The Washington County Board of Education provides paid crossing guards at busy streets, mostly at intersections and crossings near elementary schools and sometimes at middle schools.

Baldwin said he wasn't sure crossing guards are needed. That particular area just happens to have a high volume of pedestrian traffic, he said.

Baldwin said he hopes installing the signs and educating the school children will prevent accidents.

Warrenfeltz, Burke Street's principal, said many parents walk with their younger children to and from school.

While there hasn't been a recent pedestrian accident around the school, Warrenfeltz said it is good to take a proactive stance.

Sgt. John McMillen told the youngsters that rules and laws exist not to be mean, but to keep them safe.

"No matter how you come to school, there are certain rules to follow," McMillen told them.

About 25 students raised their hands to signify they walk to school with a friend while approximately another 25 indicated they ride their bikes to school.

Nationwide, 40,000 children a year are injured in pedestrian accidents, McMillen told the students.

"That's more fingers and toes than we have in this room," he said.

While the community has been fortunate to not experience many pedestrian accidents, they have been on the rise in recent years as the city grows and becomes more congested, McMillen said before his presentation.

McMillen couldn't recall any pedestrian fatalities in recent years, saying most accidents were minor, such as kids riding their bikes into the sides of moving cars.
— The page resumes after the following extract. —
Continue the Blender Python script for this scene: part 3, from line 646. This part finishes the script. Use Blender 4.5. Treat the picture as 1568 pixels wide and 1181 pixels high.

McMillen's safety tips included:

- Stay five giant steps back from school buses when they pull up to the curb.
- Stop, look both ways and listen for cars at intersections before crossing.
- Cross at crosswalks or intersections and not in the middle of the block.
- Wear bright clothing to make it easier for drivers to see you.
- Let parents know what route is taken to and from school and stick to that route.
- Cross the street in a straight line and not diagonally.
- Don't dart or dash into the street.